PROBLEM DETAILS: The records that follow should be retyped word for word.
#####
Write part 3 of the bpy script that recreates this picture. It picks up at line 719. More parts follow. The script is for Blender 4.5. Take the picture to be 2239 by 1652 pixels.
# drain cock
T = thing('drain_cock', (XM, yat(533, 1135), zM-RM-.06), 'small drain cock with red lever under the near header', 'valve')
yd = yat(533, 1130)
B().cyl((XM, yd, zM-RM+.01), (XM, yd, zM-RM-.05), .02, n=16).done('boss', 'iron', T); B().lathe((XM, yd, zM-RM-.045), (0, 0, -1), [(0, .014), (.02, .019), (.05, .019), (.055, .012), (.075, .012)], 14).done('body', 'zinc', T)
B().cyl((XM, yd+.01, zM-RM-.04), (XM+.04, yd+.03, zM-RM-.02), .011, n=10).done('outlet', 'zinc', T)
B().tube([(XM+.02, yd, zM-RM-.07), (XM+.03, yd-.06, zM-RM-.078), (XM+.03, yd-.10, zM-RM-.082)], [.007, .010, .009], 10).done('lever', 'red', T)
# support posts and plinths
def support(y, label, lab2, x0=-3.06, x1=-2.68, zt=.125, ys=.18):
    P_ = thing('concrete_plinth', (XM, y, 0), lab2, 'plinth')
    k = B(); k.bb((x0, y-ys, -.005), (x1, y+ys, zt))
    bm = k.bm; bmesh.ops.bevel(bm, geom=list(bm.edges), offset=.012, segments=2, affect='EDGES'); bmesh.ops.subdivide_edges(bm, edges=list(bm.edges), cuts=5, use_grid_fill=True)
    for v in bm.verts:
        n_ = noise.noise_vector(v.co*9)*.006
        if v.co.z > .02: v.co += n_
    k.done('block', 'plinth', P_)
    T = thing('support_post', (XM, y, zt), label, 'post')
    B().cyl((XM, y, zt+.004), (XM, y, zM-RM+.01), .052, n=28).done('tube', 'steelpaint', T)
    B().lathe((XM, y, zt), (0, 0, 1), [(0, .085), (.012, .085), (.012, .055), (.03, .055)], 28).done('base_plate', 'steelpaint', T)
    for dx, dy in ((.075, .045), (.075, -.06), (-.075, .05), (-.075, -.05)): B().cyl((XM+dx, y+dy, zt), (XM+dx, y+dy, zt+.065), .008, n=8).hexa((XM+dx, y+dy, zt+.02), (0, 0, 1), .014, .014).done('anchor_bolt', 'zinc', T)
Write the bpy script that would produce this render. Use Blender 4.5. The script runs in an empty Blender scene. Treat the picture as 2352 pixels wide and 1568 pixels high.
#####
SOLUTION FOR THIS EXERCISE:
Write part 3 of the bpy script that recreates this picture. It picks up at line 719. More parts follow. The script is for Blender 4.5. Take the picture to be 2239 by 1652 pixels.
# drain cock
T = thing('drain_cock', (XM, yat(533, 1135), zM-RM-.06), 'small drain cock with red lever under the near header', 'valve')
yd = yat(533, 1130)
B().cyl((XM, yd, zM-RM+.01), (XM, yd, zM-RM-.05), .02, n=16).done('boss', 'iron', T); B().lathe((XM, yd, zM-RM-.045), (0, 0, -1), [(0, .014), (.02, .019), (.05, .019), (.055, .012), (.075, .012)], 14).done('body', 'zinc', T)
B().cyl((XM, yd+.01, zM-RM-.04), (XM+.04, yd+.03, zM-RM-.02), .011, n=10).done('outlet', 'zinc', T)
B().tube([(XM+.02, yd, zM-RM-.07), (XM+.03, yd-.06, zM-RM-.078), (XM+.03, yd-.10, zM-RM-.082)], [.007, .010, .009], 10).done('lever', 'red', T)
# support posts and plinths
def support(y, label, lab2, x0=-3.06, x1=-2.68, zt=.125, ys=.18):
    P_ = thing('concrete_plinth', (XM, y, 0), lab2, 'plinth')
    k = B(); k.bb((x0, y-ys, -.005), (x1, y+ys, zt))
    bm = k.bm; bmesh.ops.bevel(bm, geom=list(bm.edges), offset=.012, segments=2, affect='EDGES'); bmesh.ops.subdivide_edges(bm, edges=list(bm.edges), cuts=5, use_grid_fill=True)
    for v in bm.verts:
        n_ = noise.noise_vector(v.co*9)*.006
        if v.co.z > .02: v.co += n_
    k.done('block', 'plinth', P_)
    T = thing('support_post', (XM, y, zt), label, 'post')
    B().cyl((XM, y, zt+.004), (XM, y, zM-RM+.01), .052, n=28).done('tube', 'steelpaint', T)
    B().lathe((XM, y, zt), (0, 0, 1), [(0, .085), (.012, .085), (.012, .055), (.03, .055)], 28).done('base_plate', 'steelpaint', T)
    for dx, dy in ((.075, .045), (.075, -.06), (-.075, .05), (-.075, -.05)): B().cyl((XM+dx, y+dy, zt), (XM+dx, y+dy, zt+.065), .008, n=8).hexa((XM+dx, y+dy, zt+.02), (0, 0, 1), .014, .014).done('anchor_bolt', 'zinc', T)
Write the bpy script that would produce this render. Use Blender 4.5. The script runs in an empty Blender scene. Treat the picture as 2352 pixels wide and 1568 pixels high.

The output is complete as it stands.